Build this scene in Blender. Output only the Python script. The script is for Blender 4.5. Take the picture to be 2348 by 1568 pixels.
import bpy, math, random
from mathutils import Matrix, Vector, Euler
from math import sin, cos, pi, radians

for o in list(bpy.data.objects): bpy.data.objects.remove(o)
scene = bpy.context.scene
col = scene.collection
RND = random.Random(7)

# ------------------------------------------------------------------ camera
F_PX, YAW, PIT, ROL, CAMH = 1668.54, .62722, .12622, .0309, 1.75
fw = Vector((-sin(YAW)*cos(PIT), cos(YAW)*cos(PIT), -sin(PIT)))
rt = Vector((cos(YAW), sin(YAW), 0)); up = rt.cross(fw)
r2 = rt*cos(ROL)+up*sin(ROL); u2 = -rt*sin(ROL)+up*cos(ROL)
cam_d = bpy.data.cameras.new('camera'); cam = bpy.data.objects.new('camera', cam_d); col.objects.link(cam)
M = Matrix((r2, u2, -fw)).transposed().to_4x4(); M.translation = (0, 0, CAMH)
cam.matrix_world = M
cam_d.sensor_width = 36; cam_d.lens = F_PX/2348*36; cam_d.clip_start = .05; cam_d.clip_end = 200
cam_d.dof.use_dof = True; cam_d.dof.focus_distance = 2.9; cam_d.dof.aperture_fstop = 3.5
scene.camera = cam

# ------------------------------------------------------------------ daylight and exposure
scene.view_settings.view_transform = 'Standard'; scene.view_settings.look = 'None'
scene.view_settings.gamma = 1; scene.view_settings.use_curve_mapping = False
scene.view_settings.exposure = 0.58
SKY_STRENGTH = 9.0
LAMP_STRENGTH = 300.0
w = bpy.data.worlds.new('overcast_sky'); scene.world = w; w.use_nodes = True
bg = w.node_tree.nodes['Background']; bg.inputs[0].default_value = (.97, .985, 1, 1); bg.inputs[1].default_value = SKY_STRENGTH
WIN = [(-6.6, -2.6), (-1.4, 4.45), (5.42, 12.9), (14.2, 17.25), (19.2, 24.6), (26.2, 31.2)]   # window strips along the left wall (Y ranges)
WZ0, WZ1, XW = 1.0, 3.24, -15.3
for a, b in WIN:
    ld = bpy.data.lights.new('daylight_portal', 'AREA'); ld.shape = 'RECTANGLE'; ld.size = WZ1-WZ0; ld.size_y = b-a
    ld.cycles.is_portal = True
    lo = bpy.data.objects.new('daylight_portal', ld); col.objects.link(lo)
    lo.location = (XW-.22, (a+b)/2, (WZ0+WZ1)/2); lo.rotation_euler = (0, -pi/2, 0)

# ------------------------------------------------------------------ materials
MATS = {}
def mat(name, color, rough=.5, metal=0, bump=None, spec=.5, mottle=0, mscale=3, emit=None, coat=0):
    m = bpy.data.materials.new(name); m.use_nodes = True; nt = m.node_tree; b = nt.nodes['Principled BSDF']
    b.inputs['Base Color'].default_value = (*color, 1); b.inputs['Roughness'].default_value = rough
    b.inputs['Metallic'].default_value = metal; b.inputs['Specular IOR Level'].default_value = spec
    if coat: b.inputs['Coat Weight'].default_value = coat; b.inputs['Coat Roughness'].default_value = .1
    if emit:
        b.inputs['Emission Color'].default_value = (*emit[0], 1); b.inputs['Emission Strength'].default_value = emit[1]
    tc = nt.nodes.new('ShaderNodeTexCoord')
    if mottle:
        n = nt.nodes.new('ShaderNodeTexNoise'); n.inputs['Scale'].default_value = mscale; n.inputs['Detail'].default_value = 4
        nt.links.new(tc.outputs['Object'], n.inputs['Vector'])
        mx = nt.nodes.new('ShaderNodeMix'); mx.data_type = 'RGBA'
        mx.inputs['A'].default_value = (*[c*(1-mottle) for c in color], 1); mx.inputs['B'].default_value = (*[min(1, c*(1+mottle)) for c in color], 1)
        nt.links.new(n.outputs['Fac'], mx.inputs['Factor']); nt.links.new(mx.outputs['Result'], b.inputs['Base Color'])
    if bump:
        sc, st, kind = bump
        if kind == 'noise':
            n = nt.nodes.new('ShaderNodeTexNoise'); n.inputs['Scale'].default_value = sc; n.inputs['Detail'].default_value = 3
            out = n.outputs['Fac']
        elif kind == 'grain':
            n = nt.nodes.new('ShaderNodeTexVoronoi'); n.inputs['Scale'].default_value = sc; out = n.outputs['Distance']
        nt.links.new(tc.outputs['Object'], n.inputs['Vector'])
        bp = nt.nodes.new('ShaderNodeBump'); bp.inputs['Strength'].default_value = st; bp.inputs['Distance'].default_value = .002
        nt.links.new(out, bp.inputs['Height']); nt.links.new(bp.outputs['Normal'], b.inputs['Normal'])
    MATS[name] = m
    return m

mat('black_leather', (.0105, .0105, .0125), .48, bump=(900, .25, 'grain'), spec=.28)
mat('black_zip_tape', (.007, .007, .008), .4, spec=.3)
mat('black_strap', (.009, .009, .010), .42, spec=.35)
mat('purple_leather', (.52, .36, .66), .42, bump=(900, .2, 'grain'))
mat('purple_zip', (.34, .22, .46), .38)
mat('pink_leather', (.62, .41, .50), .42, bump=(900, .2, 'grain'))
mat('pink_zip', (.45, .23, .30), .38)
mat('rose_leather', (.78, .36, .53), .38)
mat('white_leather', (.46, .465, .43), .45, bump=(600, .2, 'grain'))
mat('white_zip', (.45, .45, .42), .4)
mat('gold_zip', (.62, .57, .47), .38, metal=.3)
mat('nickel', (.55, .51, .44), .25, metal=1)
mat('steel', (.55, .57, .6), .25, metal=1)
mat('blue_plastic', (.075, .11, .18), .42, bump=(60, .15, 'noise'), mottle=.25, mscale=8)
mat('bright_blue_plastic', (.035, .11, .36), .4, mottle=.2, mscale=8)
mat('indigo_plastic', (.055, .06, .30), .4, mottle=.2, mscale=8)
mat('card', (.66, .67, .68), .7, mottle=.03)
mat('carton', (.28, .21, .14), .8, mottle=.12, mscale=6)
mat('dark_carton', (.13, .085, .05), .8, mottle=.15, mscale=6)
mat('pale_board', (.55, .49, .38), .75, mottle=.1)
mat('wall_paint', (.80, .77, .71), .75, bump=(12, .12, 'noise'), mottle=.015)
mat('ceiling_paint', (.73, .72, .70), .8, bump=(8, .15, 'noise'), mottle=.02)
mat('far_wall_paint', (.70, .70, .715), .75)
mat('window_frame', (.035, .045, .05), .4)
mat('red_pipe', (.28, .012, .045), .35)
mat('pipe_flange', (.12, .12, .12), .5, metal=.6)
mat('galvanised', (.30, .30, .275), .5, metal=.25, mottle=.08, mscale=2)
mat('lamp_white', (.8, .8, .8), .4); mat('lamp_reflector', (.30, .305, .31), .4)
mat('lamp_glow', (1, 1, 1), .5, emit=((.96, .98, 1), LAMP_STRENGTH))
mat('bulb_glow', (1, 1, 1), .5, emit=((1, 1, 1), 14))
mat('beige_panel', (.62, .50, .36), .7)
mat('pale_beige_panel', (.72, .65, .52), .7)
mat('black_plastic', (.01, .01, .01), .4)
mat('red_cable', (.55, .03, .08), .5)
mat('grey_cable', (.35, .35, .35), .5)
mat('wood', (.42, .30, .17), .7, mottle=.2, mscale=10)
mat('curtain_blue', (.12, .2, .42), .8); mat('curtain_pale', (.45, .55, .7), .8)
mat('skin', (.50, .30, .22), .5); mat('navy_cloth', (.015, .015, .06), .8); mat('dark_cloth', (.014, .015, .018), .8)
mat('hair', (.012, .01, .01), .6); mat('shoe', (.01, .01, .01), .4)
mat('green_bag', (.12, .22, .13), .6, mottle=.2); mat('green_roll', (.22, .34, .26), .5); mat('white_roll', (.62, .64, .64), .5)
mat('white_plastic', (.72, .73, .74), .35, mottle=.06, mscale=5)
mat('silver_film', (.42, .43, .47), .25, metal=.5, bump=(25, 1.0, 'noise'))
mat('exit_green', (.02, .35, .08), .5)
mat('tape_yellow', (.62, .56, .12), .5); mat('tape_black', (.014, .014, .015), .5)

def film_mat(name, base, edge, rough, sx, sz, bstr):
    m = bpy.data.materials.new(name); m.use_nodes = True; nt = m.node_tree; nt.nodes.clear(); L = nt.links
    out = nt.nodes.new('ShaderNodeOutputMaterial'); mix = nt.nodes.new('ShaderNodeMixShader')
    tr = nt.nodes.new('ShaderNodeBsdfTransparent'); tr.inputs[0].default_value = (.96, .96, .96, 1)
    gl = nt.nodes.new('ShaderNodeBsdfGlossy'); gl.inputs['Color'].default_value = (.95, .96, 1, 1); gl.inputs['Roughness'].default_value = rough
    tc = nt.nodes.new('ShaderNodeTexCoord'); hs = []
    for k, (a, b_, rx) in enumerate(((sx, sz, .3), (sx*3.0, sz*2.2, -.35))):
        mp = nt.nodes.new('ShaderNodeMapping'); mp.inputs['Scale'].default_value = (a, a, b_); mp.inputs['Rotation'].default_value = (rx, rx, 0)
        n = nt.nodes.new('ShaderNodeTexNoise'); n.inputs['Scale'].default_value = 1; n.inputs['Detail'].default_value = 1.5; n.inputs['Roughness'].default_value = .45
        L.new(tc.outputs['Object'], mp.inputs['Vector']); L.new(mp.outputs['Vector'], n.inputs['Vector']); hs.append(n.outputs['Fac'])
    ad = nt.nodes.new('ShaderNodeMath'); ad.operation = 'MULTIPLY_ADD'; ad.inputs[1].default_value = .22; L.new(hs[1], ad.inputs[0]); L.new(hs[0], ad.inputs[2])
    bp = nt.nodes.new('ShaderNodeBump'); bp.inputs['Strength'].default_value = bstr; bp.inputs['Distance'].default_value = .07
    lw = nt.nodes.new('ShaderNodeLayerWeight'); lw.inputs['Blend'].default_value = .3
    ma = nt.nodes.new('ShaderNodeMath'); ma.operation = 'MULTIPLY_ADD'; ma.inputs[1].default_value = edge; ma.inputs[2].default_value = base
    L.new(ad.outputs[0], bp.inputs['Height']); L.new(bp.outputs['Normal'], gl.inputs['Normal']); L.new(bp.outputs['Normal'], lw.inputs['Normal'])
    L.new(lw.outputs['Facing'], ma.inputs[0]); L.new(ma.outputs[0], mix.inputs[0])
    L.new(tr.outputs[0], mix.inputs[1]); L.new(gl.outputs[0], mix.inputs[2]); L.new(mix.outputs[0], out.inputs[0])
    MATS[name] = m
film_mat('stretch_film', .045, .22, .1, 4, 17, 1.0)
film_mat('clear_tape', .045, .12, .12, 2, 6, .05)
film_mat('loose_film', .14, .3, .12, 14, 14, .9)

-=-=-

** Description of the task **
Return exactly, please, the lines of the material from the first one down to and including the line where "scene.camera = cam" appears.

** Solved exercise **
Build this scene in Blender. Output only the Python script. The script is for Blender 4.5. Take the picture to be 2348 by 1568 pixels.
import bpy, math, random
from mathutils import Matrix, Vector, Euler
from math import sin, cos, pi, radians

for o in list(bpy.data.objects): bpy.data.objects.remove(o)
scene = bpy.context.scene
col = scene.collection
RND = random.Random(7)

# ------------------------------------------------------------------ camera
F_PX, YAW, PIT, ROL, CAMH = 1668.54, .62722, .12622, .0309, 1.75
fw = Vector((-sin(YAW)*cos(PIT), cos(YAW)*cos(PIT), -sin(PIT)))
rt = Vector((cos(YAW), sin(YAW), 0)); up = rt.cross(fw)
r2 = rt*cos(ROL)+up*sin(ROL); u2 = -rt*sin(ROL)+up*cos(ROL)
cam_d = bpy.data.cameras.new('camera'); cam = bpy.data.objects.new('camera', cam_d); col.objects.link(cam)
M = Matrix((r2, u2, -fw)).transposed().to_4x4(); M.translation = (0, 0, CAMH)
cam.matrix_world = M
cam_d.sensor_width = 36; cam_d.lens = F_PX/2348*36; cam_d.clip_start = .05; cam_d.clip_end = 200
cam_d.dof.use_dof = True; cam_d.dof.focus_distance = 2.9; cam_d.dof.aperture_fstop = 3.5
scene.camera = cam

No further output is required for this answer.